Opinion

The myth of Big Government in the Redskins trademark case

This is government inaction, not government action

Several conservatives howled this week when the U.S. Patent and Trademark Office decided to stop enforcing the Washington Redskins' trademark because it is a racist disparagement of Native Americans. The Tea Party News Network blasted the decision as an act of government tyranny. Rush Limbaugh opined that the cancellation was nothing more than the domination of "statists and authoritarians" with "sweeping power."

Such reactions are largely clouded by confusion about the nature of the government's involvement in the economy. This is unfortunate.

First, let's clearly describe the Patent Office's actions in this case. The Patent Office did not fine the Redskins. It did not arrest or jail anyone associated with the Redskins. It didn't even tell the team that the name must be changed.

Instead, the Patent Office declared its future intention to literally do nothing. It decided that, because there are racially derogatory slurs involved in this trademark claim, the government is going to sit on its hands and stay out of the matter altogether. In short, the Patent Office has abdicated its role in regulating use of this name, instead opting for a small-government, hands-off, libertarian stance on the question of who can use "Redskins."

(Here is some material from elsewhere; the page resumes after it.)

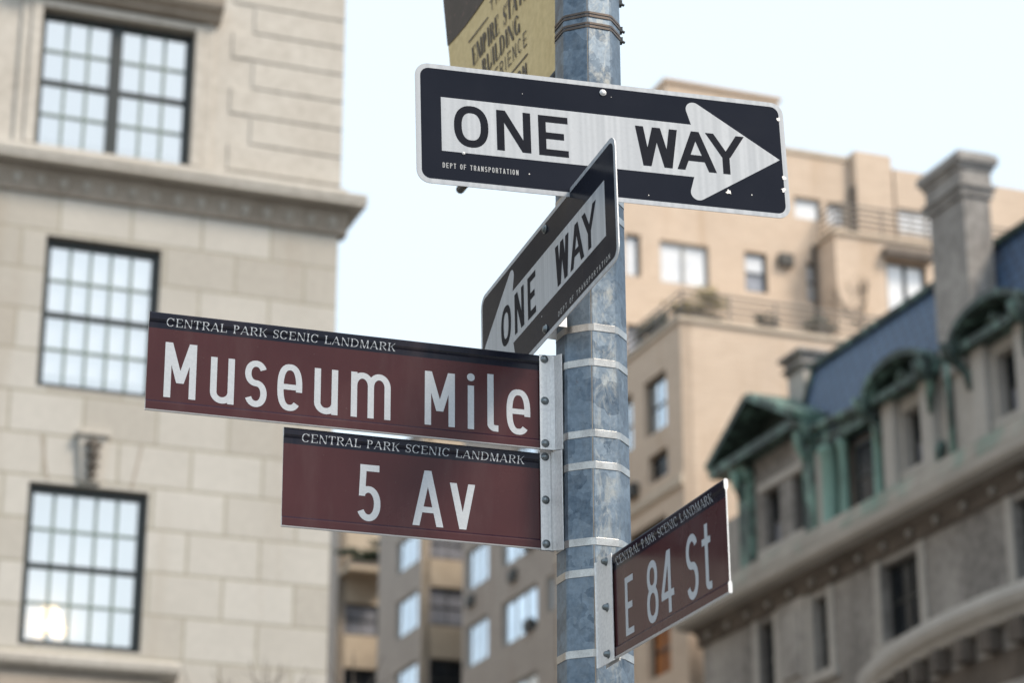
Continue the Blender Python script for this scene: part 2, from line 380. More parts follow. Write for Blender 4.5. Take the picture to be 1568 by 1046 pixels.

Now, anyone may use the word however they'd like, including the Washington Redskins organization. The football team can still do whatever it wants with the word, as always. Nothing changes for them. It's just that now everyone else can do whatever they want with it as well. The team's liberty with respect to the word is unchanged. Everyone else's liberty with respect to the word is expanded.

The problem for the team, of course, is that it makes a lot of money off of the government restricting everyone else from using the word. When the government gives the Redskins organization a monopoly over the use of that word — which is what a trademark is — the team can leverage that monopoly to get other people to pay them money to use it. Vendors who want to use the word to sell shirts and hats know that the government will go after them unless they pay for the team's permission. Vendors are thus forced to strike a deal and pay the Redskins organization to keep the police at bay.

By revoking the trademark, the Patent Office has not intervened in the economy with the heavy hand of big government. Quite the contrary: It has withdrawn itself from the economy in this particular area. Previously, it helped the football team by giving them a monopoly on the word and promising to go after others who violated that monopoly. It won't any longer.

Nonetheless, commentators continue to describe the situation in exactly the opposite way. For instance, Sally Jenkins at The Washington Post cast this development as "the mobilization of the U.S. government in favor of a correct sensibility," when it is in fact the immobilization of the U.S. government with respect to propping up racist slurs. Likewise, The Wall Street Journal views the patent cancellation as the Obama administration dictating sports nicknames. Erick Erickson of Red State made a similar error, chalking up the patent decision to tyrannical liberals who, he claims, "will turn the power of government against you." But this is precisely the opposite of what took place.

Few people actually think hard or clearly about the nature of our government's role in the economic system. We become so habituated to various government-enforced institutions and rights that we cease to even see them as governmental. For instance, when we think about intellectual property like trademarks, we just imagine them as some passive property right that somehow sits with its owner. We don't see them as a perpetual ongoing government battle to keep people from copying certain patterns and words, which is what it really consists of.

Because we don't see the government action, the withdrawal of that action ends up looking like action itself. When government involvement is experienced as non-involvement — as it often is when it comes to the vast array of economic institutions the government enforces daily — then non-involvement gets experienced as its opposite.

The entire economic system rests upon government actions just like those involved in the holding of the Redskins trademark. A contract is nothing but an instrument that binds the state to enforce its provisions. Property is nothing more than the government acting so as to exclude everyone but one person (or corporation, which is itself a legally-constructed entity) from a specific piece of the world. When you drill down, the economic structure is a government program involving constant government action and well-placed threats of force.

Government intervention is the engine that makes the economy what it is. Watching what happens when that intervention is occasionally removed, as in the Redskins trademark case, should make that as clear as day.